Step 1: Conceptualization:
This problem links the de-Broglie wavelength of a charged particle to its kinetic energy acquired via acceleration through a potential difference. The objective is to determine the potential required to give an alpha particle the same de-Broglie wavelength as a proton accelerated through potential V.
Step 2: Governing Principles:
1. Kinetic Energy (KE) from acceleration: \(KE = qV_{acc}\), where \(q\) is the particle's charge and \(V_{acc}\) is the accelerating potential.
2. De-Broglie Wavelength (\(\lambda\)): \(\lambda = h/p\), where \(h\) is Planck's constant and \(p\) is momentum.
3. Momentum and Kinetic Energy relation: \(p = \sqrt{2m(KE)}\), where \(m\) is the particle's mass.
Combining these yields the de-Broglie wavelength as a function of accelerating potential:\[ \lambda = \frac{h}{\sqrt{2mqV_{acc}}} \]
Step 3: Derivation and Calculation:
Let subscript 'p' denote proton properties and '\(\alpha\)' denote alpha particle properties.
- Proton: mass \(m_p\), charge \(q_p = e\).
- Alpha particle (\(^{4}_{2}\text{He}\)): mass \(m_\alpha \approx 4m_p\), charge \(q_\alpha = 2e\).
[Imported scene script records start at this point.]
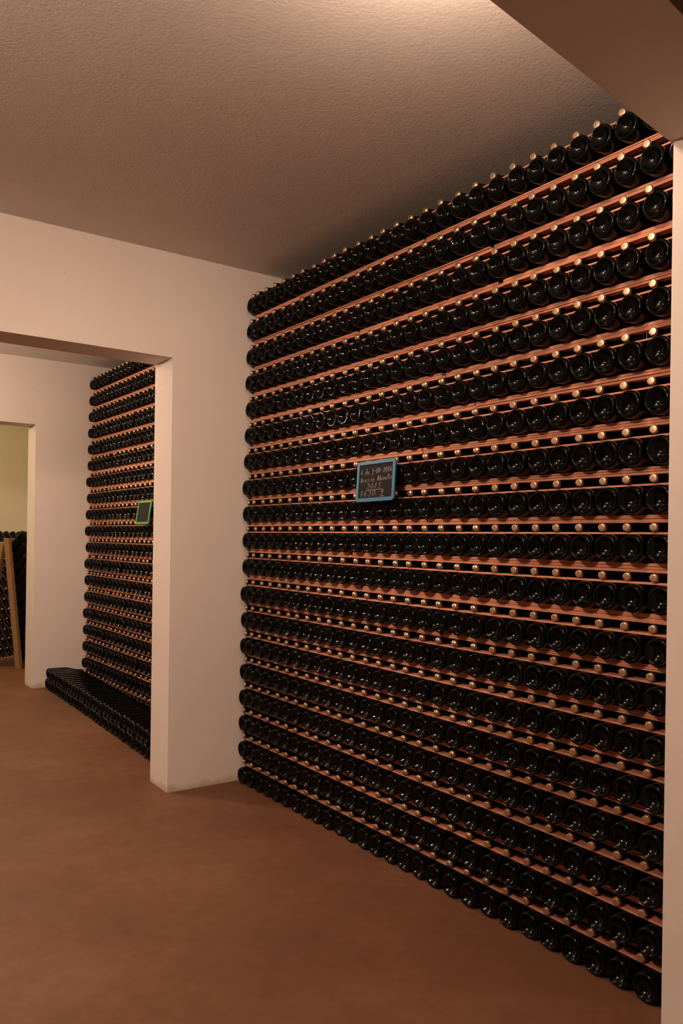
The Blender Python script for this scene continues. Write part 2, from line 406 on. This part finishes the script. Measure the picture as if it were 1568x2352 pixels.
def slate(name, w, h, bw, frame_m, loc, lean, roll, label):
    root = bpy.data.objects.new(name, None); COL.objects.link(root)
    tag(root, label, 'slate')
    o1 = rounded(w, h, 0.016); o2 = rounded(w-2*bw, h-2*bw, 0.005); n = len(o1); V = []; Fc = []
    for x in (-0.008, 0.0):
        V += [(x, -a, b) for a, b in o1] + [(x, -a, b) for a, b in o2]
    for k in range(n):
        l = (k+1) % n
        Fc += [(k, l, n+l, n+k), (2*n+k, 3*n+k, 3*n+l, 2*n+l), (k, 2*n+k, 2*n+l, l), (n+k, n+l, 3*n+l, 3*n+k)]
    f = link('frame', mesh('frame', V, Fc, [frame_m]), root)
    b = f.modifiers.new('bevel', 'BEVEL'); b.width = 0.0015; b.segments = 2; b.limit_method = 'ANGLE'
    MB().box(-0.004, -0.001, -(w/2-bw*0.8), (w/2-bw*0.8), -(h/2-bw*0.8), (h/2-bw*0.8)).build('writing_surface', M_SLATE, root)
    root.matrix_world = Matrix.Translation(loc) @ Matrix.Rotation(lean, 4, 'Y') @ Matrix.Rotation(roll, 4, 'X')
    return root
bs = slate('chalk_slate', 0.270, 0.182, 0.017, M_BLUE, (-0.026, 1.315, 1.626), 0.06, -0.012,
           'blue-framed chalk slate with handwriting, hung on the main bottle stack')
ww, hh = 0.236, 0.148
for text, args in (('6 du 9-08-2016', (0.04, 0.71, 0.067, 0.15, 0.03)), ('Avesso Abouto', (0.04, 0.47, 0.073, 0.15, 0.05)),
                   ('2015', (0.24, 0.27, 0.11, 0.16, 0.05)), ('1650 g', (0.03, 0.05, 0.125, 0.17, 0.02))):
    mb = MB()
    write(mb, text, args[0], args[1], args[2], args[3], ww, hh, 0.0009, -0.0046, args[4])
    if text == '2015': strokes(mb, [[(0.24, 0.225), (0.70, 0.245)]], ww, hh, 0.0009, -0.0046)
    mb.build('chalk_line', M_CHALK, bs)['label'] = 'line of white chalk handwriting'
gs = slate('chalk_slate', 0.262, 0.182, 0.017, M_GREEN, (0.125, 4.383, 1.546), 0.13, 0.0,
           'green-framed chalk slate hung on the bottle stack of the far room')
for k, (u0, u1, v) in enumerate(((0.1, 0.75, 0.80), (0.1, 0.9, 0.63), (0.15, 0.85, 0.40), (0.3, 0.6, 0.22), (0.05, 0.7, 0.12))):
    pts = []; u = u0; mb = MB()
    while u < u1:
        pts.append((u, v + (0.035 if len(pts) % 2 else -0.03) * random.uniform(.5, 1.2))); u += random.uniform(.02, .04)
    strokes(mb, [pts], ww, hh, 0.0009, -0.0046)
    mb.build('chalk_line', M_FAINT, gs)['label'] = 'line of faint rubbed chalk writing'

# ------------------------------------------------------------------ the stack in the far room
THREAD = (0.026, 2.026)
X2, P2, S2 = 0.155, 0.1488, 0.0955
def cap2(r, i): return 5.865 - i*S2, 0.130 + r*P2
mats = []
for r in range(NR):
    for i in range(0, 31):
        cy, cz = cap2(r, i); j = random.gauss
        mats.append(m_out(X2+j(0, .003), cy-DY+j(0, .001), cz-DZB, j(0, .004), 0, random.random()*6))
        side = min(0.045, -0.012+0.0066*i)
        mats.append(m_neck(X2+XCAP+j(0, .003), cy+j(0, .0015), cz, side/0.3196-YAWN, j(0, .003), 0))
tag(batch('champagne_bottle', mats, 14), 'wall-high stack of dark gold-capped bottles in the room beyond the doorway', 'bottles',
    'bottles in the far room stack', 'stuff')
ya, yb = 5.865-30*S2-0.06, 5.94
for r in range(NR):
    z = 0.130 + r*P2
    lath('wooden_lath', X2+0.040, X2+0.082, ya, yb, z-0.0215, z-0.0215, 0.0074, 0.0074,
         'thin lath under the necks, %s of the far room stack' % rowname(r), 'thin laths of the far room stack')
    if r < NR-1:
        lath('wooden_lath', X2+0.050, X2+0.082, ya, yb, z+0.0146, z+0.0146, P2-DZB-0.0446-0.0146, P2-DZB-0.0446-0.0146,
             'thick lath above the caps, %s of the far room stack' % rowname(r), 'thick laths of the far room stack')
# low pile lying in front of it
mats = []
for lay in range(2):
    for k in range(33):
        y = 5.900 - k*0.0895
        if y < 2.95: continue
        x = -0.150 - (5.9-y)*0.041
        if lay: y -= 0.012
        mats.append(m_out(x+random.gauss(0, .003), y, 0.0446+lay*0.0888, random.gauss(0, .004), 0, random.random()*6))
tag(batch('champagne_bottle', mats, 20), 'low two-high pile of dark bottles on the floor before the far room stack', 'bottles',
    'bottles piled on the far room floor', 'stuff')

# ------------------------------------------------------------------ riddling rack seen through the second doorway
RO = Vector((-0.075, 7.13, 0.0)); ang = math.radians(38)
ru = Vector((math.cos(ang), math.sin(ang), 0)); rn = Vector((ru.y, -ru.x, 0))
root = bpy.data.objects.new('riddling_rack', None); COL.objects.link(root); root.location = RO
tag(root, 'leaning wooden riddling rack full of dark bottles behind the second doorway', 'rack')
LEAN = -0.115; HR = 1.33
def rp(u, s, d):                                      # along the board, up the board, out of the board
    up_ = Vector((0, 0, 1)) + LEAN*Vector((1, 0, 0)); up_.normalize()
    return ru*u + up_*s + rn*d
def rbox(u0, u1, s0, s1, d0, d1):
    return MB().hexa([rp(u0,s0,d0), rp(u0,s0,d1), rp(u1,s0,d1), rp(u1,s0,d0), rp(u0,s1,d0), rp(u0,s1,d1), rp(u1,s1,d1), rp(u1,s1,d0)])
rbox(0.0, 0.62, 0.05, HR, -0.025, 0.0).build('board', M_OAK, root, bevel=0.003)
rbox(-0.035, 0.012, 0.0, HR, -0.03, 0.028).build('edge_post', M_OAK, root, bevel=0.003)
rbox(0.0, 0.62, 0.0, 0.05, -0.03, 0.05).build('foot_rail', M_DARKWOOD, root, bevel=0.003)
def bp(u, s, d):                                      # the same for the board that leans the other way
    top = rp(0, HR, -0.045); foot = -rn*0.50
    e = (top-foot).normalized(); n2 = -(e.cross(ru)).normalized()
    if n2.dot(rn) > 0: n2 = -n2
    return foot + ru*u + e*s + n2*d
def bbox(u0, u1, s0, s1, d0, d1):
    return MB().hexa([bp(u0,s0,d0), bp(u0,s0,d1), bp(u1,s0,d1), bp(u1,s0,d0), bp(u0,s1,d0), bp(u0,s1,d1), bp(u1,s1,d1), bp(u1,s1,d0)])
bbox(0.0, 0.62, 0.05, HR, -0.025, 0.0).build('board', M_OAK, root, bevel=0.003)
bbox(-0.035, 0.012, 0.0, HR, -0.03, 0.028).build('edge_post', M_OAK, root, bevel=0.003)
mats = []
for c in range(6):
    for k in range(11):
        pos = RO + rp(0.068 + c*0.100, 0.265 + k*0.112, 0.150)
        ax = (-rn*0.62 - Vector((0, 0, 1))*0.78).normalized()
        mats.append(Matrix.Translation(pos) @ ax.to_track_quat('X', 'Z').to_matrix().to_4x4())
        pos = RO + bp(0.068 + c*0.100, 0.265 + k*0.112, 0.150)
        ax = (rn*0.62 - Vector((0, 0, 1))*0.78).normalized()
        mats.append(Matrix.Translation(pos) @ ax.to_track_quat('X', 'Z').to_matrix().to_4x4())
tag(batch('champagne_bottle', mats, 20), 'dark bottles standing necks down in the leaning riddling rack', 'bottles', 'bottles in the riddling rack', 'stuff')
# a pale thread caught between two caps of the main stack
tag(MB().tube([(0.030, THREAD[0], THREAD[1]), (0.030, THREAD[0]+0.0004, THREAD[1]-0.010), (0.030, THREAD[0], THREAD[1]-0.021)], 0.0005, 5).build('thread', M_WIRE),
    'pale thread hanging beside a gold cap near the right pillar, seventh gap from top', 'thread')
print('COUNTS', n_out, n_neck, len(rest))
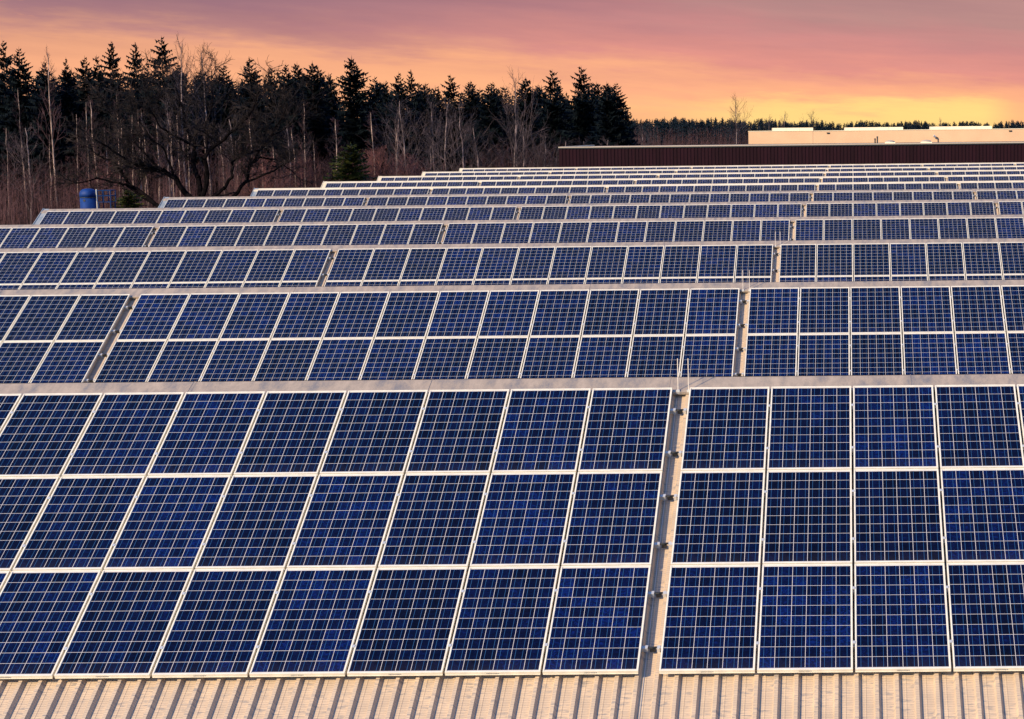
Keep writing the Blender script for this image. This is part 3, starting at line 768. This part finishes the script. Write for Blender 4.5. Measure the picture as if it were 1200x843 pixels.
# thicket of young stems at the wood's foot: uncountable
def thicket(n, x0, x1, Y0, Y1, topf, m, name, lab, rad=.022):
    V = []; Fc = []
    r = random.Random(5)
    def sliver(a, b, ra):
        i = len(V); d = Vector((b[0]-a[0], b[1]-a[1], b[2]-a[2])); x = Vector((-d.z, 0, d.x)).normalized() if (abs(d.x)+abs(d.z)) > 1e-6 else Vector((1, 0, 0)); x2 = Vector((0, 1, 0))
        for o_ in (x, (x*-.5+x2*.86), (x*-.5-x2*.86)): V.append((a[0]+o_.x*ra, a[1]+o_.y*ra, a[2]+o_.z*ra))
        V.append(tuple(b)); Fc.append((i, i+1, i+3)); Fc.append((i+1, i+2, i+3)); Fc.append((i+2, i, i+3))
    for _ in range(n):
        px = r.uniform(x0, x1); Y = r.uniform(Y0, Y1); top = at(px, topf(px)+abs(r.gauss(0, 24))-6, Y)
        h = top.z; b = (top.x+r.gauss(0, .5), Y+r.gauss(0, .5), 0); t_ = (top.x+r.gauss(0, .3), Y, h)
        sliver(b, t_, rad*r.uniform(.8, 1.8))
        for _ in range(9):
            f = r.uniform(.35, .97); p = [b[i]+(t_[i]-b[i])*f for i in range(3)]; L = r.uniform(.5, 1.9)*(1.2-f)
            q = (p[0]+r.gauss(0, .5)*L, p[1]+r.gauss(0, .5)*L, p[2]+L*r.uniform(.3, 1.0)); sliver(p, q, rad*.6)
            if r.random() < .6: q2 = (q[0]+r.gauss(0, .25), q[1]+r.gauss(0, .25), q[2]+r.uniform(.05, .5)); m2 = [(p[i]+q[i])/2 for i in range(3)]; sliver(m2, q2, rad*.45)
    o = npmesh(name, V, Fc, m); tag(o, lab, 'thicket', kind='stuff')
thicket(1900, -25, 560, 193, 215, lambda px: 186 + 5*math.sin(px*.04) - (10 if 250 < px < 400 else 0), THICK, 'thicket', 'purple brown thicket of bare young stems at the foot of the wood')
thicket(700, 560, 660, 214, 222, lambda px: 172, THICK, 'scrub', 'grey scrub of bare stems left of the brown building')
thicket(1100, 736, 880, 330, 380, lambda px: 152, THICK, 'far_thicket', 'far purple brown scrub above the brown building', .035)

# the big spreading oak ---------------------------------------------
YO = 182.0
oc = at(236, 236, YO); oak = empty('oak_tree', (oc.x, YO, 0)); tag(oak, 'large leafless oak with dark crooked spreading boughs left of centre', 'oak')
OV = []; OF = []; TV = []; TF = []
ro = random.Random(21)
def ocone(a, b, ra, rb, n, V_, F_):
    d = b-a
    if d.length < 1e-4: return
    d.normalize(); x = d.orthogonal().normalized(); y = d.cross(x); i = len(V_)
    for p, r_ in ((a, ra), (b, rb)):
        for k in range(n):
            an = 2*math.pi*k/n; q = p+(x*math.cos(an)+y*math.sin(an))*r_; V_.append((q.x-oc.x, q.y-YO, q.z))
    for k in range(n): F_.append((i+k, i+(k+1) % n, i+n+(k+1) % n, i+n+k))
def otwig(p, d, L, rad, lv):
    segs = 4 if lv > 0 else 3; q = p.copy(); dd = d.copy()
    for i in range(segs):
        nq = q + dd*L/segs; ocone(q, nq, rad*(1-i/segs*.65)+.006, rad*(1-(i+1)/segs*.65)+.006, 3, TV, TF)
        if lv > 0:
            for c in range(2 if (i > 0) else 1):
                nd = (dd + Vector((ro.gauss(0, .65), ro.gauss(0, .65), ro.gauss(.05, .5)))).normalized()
                otwig(nq, nd, L*ro.uniform(.4, .66), rad*.52, lv-1)
        q = nq; dd = (dd + Vector((ro.gauss(0, .22), ro.gauss(0, .22), ro.gauss(.03, .2)))).normalized()
def bough(pl_, r0_, r1_, y0, y1, tw=1.0, start=.25):
    n = len(pl_); pts_ = [at(px, py, YO + y0 + (y1-y0)*i/(n-1)) for i, (px, py) in enumerate(pl_)]
    # subdivide with wobble
    fine = []
    for a, b in zip(pts_[:-1], pts_[1:]):
        for k in range(3): fine.append(a.lerp(b, k/3) + Vector((ro.gauss(0, .06), ro.gauss(0, .12), ro.gauss(0, .06))))
    fine.append(pts_[-1]); m = len(fine)
    for i in range(m-1):
        ra = r0_+(r1_-r0_)*i/(m-1); rb = r0_+(r1_-r0_)*(i+1)/(m-1); ocone(fine[i], fine[i+1], ra, rb, 7, OV, OF)
        if i/m > start:
            for c in range(ro.choice((1, 2))):
                d = (fine[i+1]-fine[i]).normalized(); nd = (d*.5 + Vector((ro.gauss(0, .7), ro.gauss(0, .8), ro.gauss(.45, .55)))).normalized()
                otwig(fine[i+1], nd, tw*ro.uniform(1.3, 2.9), max(rb*.38, .028), 2)
    otwig(fine[-1], (fine[-1]-fine[-2]).normalized(), tw*2.2, r1_, 2)
base = [(236, 330), (235, 280), (235, 236)]
pt = [at(a, b, YO) for a, b in base]; pt[0].z = 0
for a, b, ra, rb in ((pt[0], pt[1], .62, .5), (pt[1], pt[2], .5, .46)): ocone(a, b, ra, rb, 10, OV, OF)
B = bough
B([(235, 240), (218, 228), (206, 210), (190, 200), (168, 196), (150, 190), (132, 176), (112, 164)], .30, .06, 0, -3)
B([(236, 240), (190, 246), (182, 240), (160, 222), (148, 212), (140, 196), (122, 186), (98, 170)], .26, .05, 0, 2)
B([(182, 240), (150, 219), (140, 214), (112, 209), (96, 215), (80, 211)], .13, .03, 1, -2, .6)
B([(235, 238), (232, 210), (226, 190), (228, 168), (218, 150), (214, 128), (206, 104)], .26, .06, 0, 3)
B([(228, 172), (206, 160), (188, 150), (176, 128), (170, 108)], .13, .04, 1, -2)
B([(236, 238), (243, 205), (243, 176), (262, 164), (276, 152), (296, 130), (306, 104)], .24, .05, 0, -3)
B([(243, 180), (240, 150), (250, 120), (248, 92)], .13, .04, -1, 2)
B([(237, 240), (262, 220), (272, 208), (272, 190), (284, 182), (306, 176), (318, 160), (336, 150)], .18, .04, 0, 2)
B([(237, 318), (262, 290), (274, 232), (288, 214), (292, 196), (304, 184), (330, 190), (345, 204)], .24, .04, 0, 5, .7)
B([(288, 214), (306, 208), (326, 196), (342, 188), (352, 178)], .12, .03, 1.9, 1, .7)
B([(206, 212), (198, 190), (190, 172), (176, 162), (160, 140)], .12, .04, -1, -3)
B([(190, 200), (168, 178), (150, 156), (132, 140), (124, 120)], .11, .04, -2, 1)
B([(292, 196), (312, 170), (330, 138), (340, 118)], .11, .035, 2.6, 3)
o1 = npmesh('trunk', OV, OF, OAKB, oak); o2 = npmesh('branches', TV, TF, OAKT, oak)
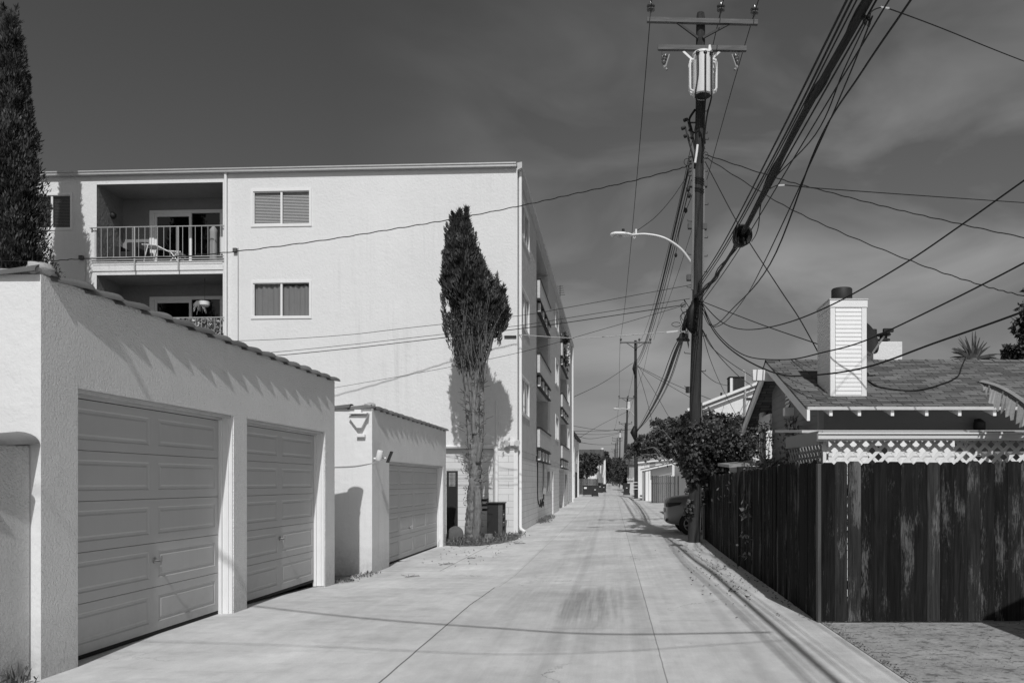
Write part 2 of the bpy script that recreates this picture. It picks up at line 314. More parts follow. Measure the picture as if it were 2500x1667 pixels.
    for yy, a, c, kk in ((11.55, -4.6, .41, .22), (14.4, -4.6, -3.1, .5), (13.3, -3, 2.3, .18), (8.0, -1.75, .41, .10), (10.9, .41, 2.3, .2), (8.45, .41, 2.3, .15), (16.1, -1.7, 2.3, .22), (20.6, -3.3, 2.5, .3), (25.2, -3.3, 3, .3), (29.7, -3.3, 3, .3), (34.3, -3.3, 3, .3), (43.4, -3.3, 3, .3), (52.5, -3.3, 3, .3)):
        J.append(math_(nt, 'MULTIPLY', math_(nt, 'MULTIPLY', line(y, yy, .012 + yy * .0008), band(x, a, c, .02)), kk))
    jm = J[0]
    for j in J[1:]: jm = math_(nt, 'MAXIMUM', jm, j)
    fac = math_(nt, 'MULTIPLY', fac, math_(nt, 'SUBTRACT', 1, jm))
    nt.links.new(math_(nt, 'MULTIPLY', fac, .55), b.inputs['Base Color'])
    bp = nt.nodes.new('ShaderNodeBump'); bp.inputs['Strength'].default_value = .35; bp.inputs['Distance'].default_value = .004; nt.links.new(math_(nt, 'SUBTRACT', noise(90, det=3), math_(nt, 'MULTIPLY', jm, 2)), bp.inputs['Height']); nt.links.new(bp.outputs[0], b.inputs['Normal'])
    return m
M['concrete'] = concrete()
M['lot'] = mat('worn_concrete', .33, rough=.95, var=.6, vs=1.7, bump=.8, bs=50, lump=.3, ls=5, fine=.6, speck=(9, .53, .50), stretch=(1, 1.25, 1))
M['groundm'] = mat('dusty_ground', .22, rough=1, var=.2, vs=.4, bump=.4, bs=10, fine=.2)

def shingles():
    m = bpy.data.materials.new('asphalt_shingles'); m.use_nodes = True; nt = m.node_tree; b = nt.nodes['Principled BSDF']; b.inputs['Roughness'].default_value = .95; b.inputs['Specular IOR Level'].default_value = .1
    tc = nt.nodes.new('ShaderNodeTexCoord'); br = nt.nodes.new('ShaderNodeTexBrick'); nt.links.new(tc.outputs['Object'], br.inputs['Vector'])
    br.inputs['Scale'].default_value = 1; br.inputs['Brick Width'].default_value = .32; br.inputs['Row Height'].default_value = .125; br.inputs['Mortar Size'].default_value = .008; br.inputs['Mortar Smooth'].default_value = .3; br.inputs['Bias'].default_value = 0
    br.inputs['Color1'].default_value = (.085,) * 3 + (1,); br.inputs['Color2'].default_value = (.19,) * 3 + (1,); br.inputs['Mortar'].default_value = (.03,) * 3 + (1,); br.offset = .37; br.squash = 1
    n = nt.nodes.new('ShaderNodeTexNoise'); nt.links.new(tc.outputs['Object'], n.inputs['Vector']); n.inputs['Scale'].default_value = 40; n.inputs['Detail'].default_value = 4
    n2 = nt.nodes.new('ShaderNodeTexNoise'); nt.links.new(tc.outputs['Object'], n2.inputs['Vector']); n2.inputs['Scale'].default_value = 1.2; n2.inputs['Detail'].default_value = 5
    f = math_(nt, 'MULTIPLY', math_(nt, 'ADD', .6, math_(nt, 'MULTIPLY', n.outputs[0], .8)), math_(nt, 'ADD', .7, math_(nt, 'MULTIPLY', n2.outputs[0], .6)))
    s = nt.nodes.new('ShaderNodeSeparateColor'); nt.links.new(br.outputs['Color'], s.inputs[0]); nt.links.new(math_(nt, 'MULTIPLY', s.outputs[0], f), b.inputs['Base Color'])
    bp = nt.nodes.new('ShaderNodeBump'); bp.inputs['Strength'].default_value = .8; bp.inputs['Distance'].default_value = .01; nt.links.new(math_(nt, 'SUBTRACT', math_(nt, 'MULTIPLY', n.outputs[0], .3), br.outputs['Fac']), bp.inputs['Height']); nt.links.new(bp.outputs[0], b.inputs['Normal']); return m
M['shingle'] = shingles()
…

Proton's wavelength: Accelerated through potential \(V\).\[ \lambda_p = \frac{h}{\sqrt{2m_p q_p V}} = \frac{h}{\sqrt{2m_p e V}} \]Alpha particle's wavelength: Accelerated through potential \(V_\alpha\).\[ \lambda_\alpha = \frac{h}{\sqrt{2m_\alpha q_\alpha V_\alpha}} = \frac{h}{\sqrt{2(4m_p)(2e)V_\alpha}} = \frac{h}{\sqrt{16m_p e V_\alpha}} \]Equating wavelengths (\(\lambda_\alpha = \lambda_p\)):\[ \frac{h}{\sqrt{16m_p e V_\alpha}} = \frac{h}{\sqrt{2m_p e V}} \]Squaring both sides and canceling \(h\):\[ \frac{1}{16m_p e V_\alpha} = \frac{1}{2m_p e V} \]Canceling \(m_p\) and \(e\):\[ \frac{1}{16V_\alpha} = \frac{1}{2V} \]Solving for \(V_\alpha\):\[ 16V_\alpha = 2V \]\[ V_\alpha = \frac{2V}{16} = \frac{V}{8} \]
Step 4: Conclusion:
The alpha particle requires an accelerating potential of V/8.